Thirty Seconds

It was a regular peaceful night when, a couple of weeks ago, things changed unexpectedly. A rumbling began that sounded like a truck driving very close to the house. Mirrors shook and birds screeched in the night.

After about fifteen seconds it stopped, only to be followed very soon after by another rumbling. This time there was no mistaking it as a truck. It was our living planet, Mother Earth, reminding us that like everyone and everything, she is forever changing. It was the tremor of the earth, quaking seventeen kilometres below the surface: its centre under a lake, about an hour’s drive away.

Thirty seconds of rumbling. No warning. No time to make changes in one’s life. Thirty seconds that could have, effectively, been the last thirty seconds of many of our lives. We then waited for another rumble, but all was still and remained that way.

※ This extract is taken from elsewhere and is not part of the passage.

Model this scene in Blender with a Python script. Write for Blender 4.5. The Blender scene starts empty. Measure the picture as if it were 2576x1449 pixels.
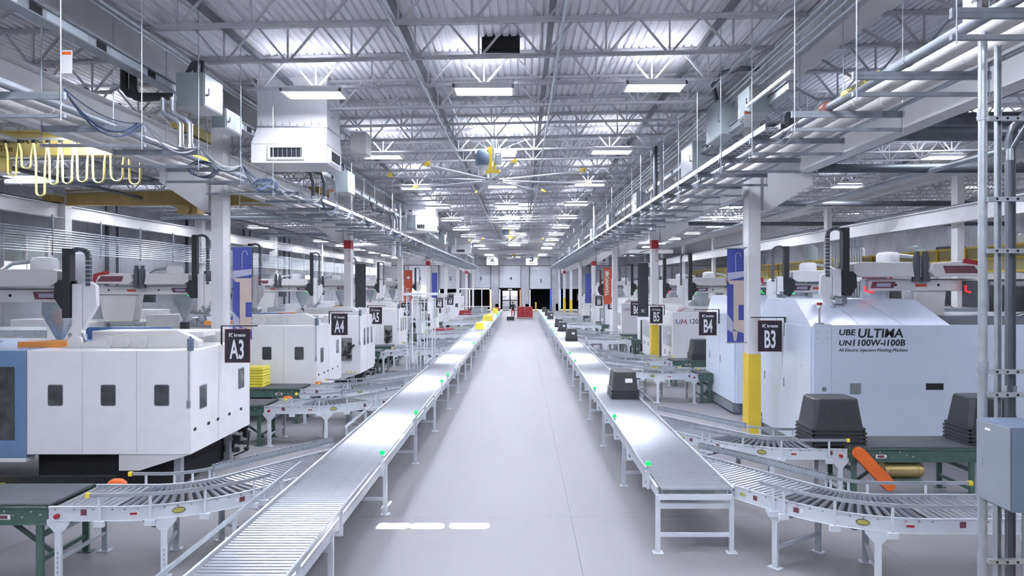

We were spared any injury or damage, and thankfully, there were no injuries reported throughout the region. But it was a great reminder of how quickly life can change and does.

Had the quake been any bigger, we may have been running for our lives, with roofs collapsing or walls falling in. It sounds dramatic and though the evening was only a smaller quake, for those who know larger quakes, it is dramatic. Plenty of people have lost their lives in earthquakes and other unexpected events without even thirty seconds notice.

But with thirty seconds, there is space for thought and even a small slice of reflection. Of course, in that time frame, had the quake been large enough to cause immediate structural damage, there would have been no time to grab anything but my daughter, and get outside. It brings home how irrelevant belongings are when it truly comes to the crunch. With no time to spare, the only thing that matters are loved ones.

I’ve had friends who have died suddenly, in collisions with trains or cars. Thirty seconds would have been a long time to them, but they were not even given that time. Obviously, many people are given longer time for reflection, like the beautiful people I used to care for and wrote about in my book. Others are given no time, at all. And some are given thirty seconds.

I was thinking about this short gift of time, in the brief moments between the two quakes. We don’t live in an area known at all for earthquakes. The last slight tremor was recorded forty-three years ago. This one, like the last, came out of nowhere, a clear reminder that we are never completely in control.

We never know when it is our last thirty seconds. We truly don’t. But if we were given that brief bit of time, what thoughts would pass through our minds? For me, and for most I am sure, it was loved ones and little else.

It is so easy to focus on the details of day-to-day living. We live in a world full of details. But when all else falls away, the importance of the things trying to rob most of our attention disappears and we are reminded of what is truly important in life. Love.

Sometimes reminders come out of the blue, like the rumbling of the earth beneath us. I give thanks for an unexpected reminder of who and what is truly important. I am also very grateful that Mother Earth spared us more than a rumbling, so we live to enjoy yet another day of beautiful, warm, winter sunshine.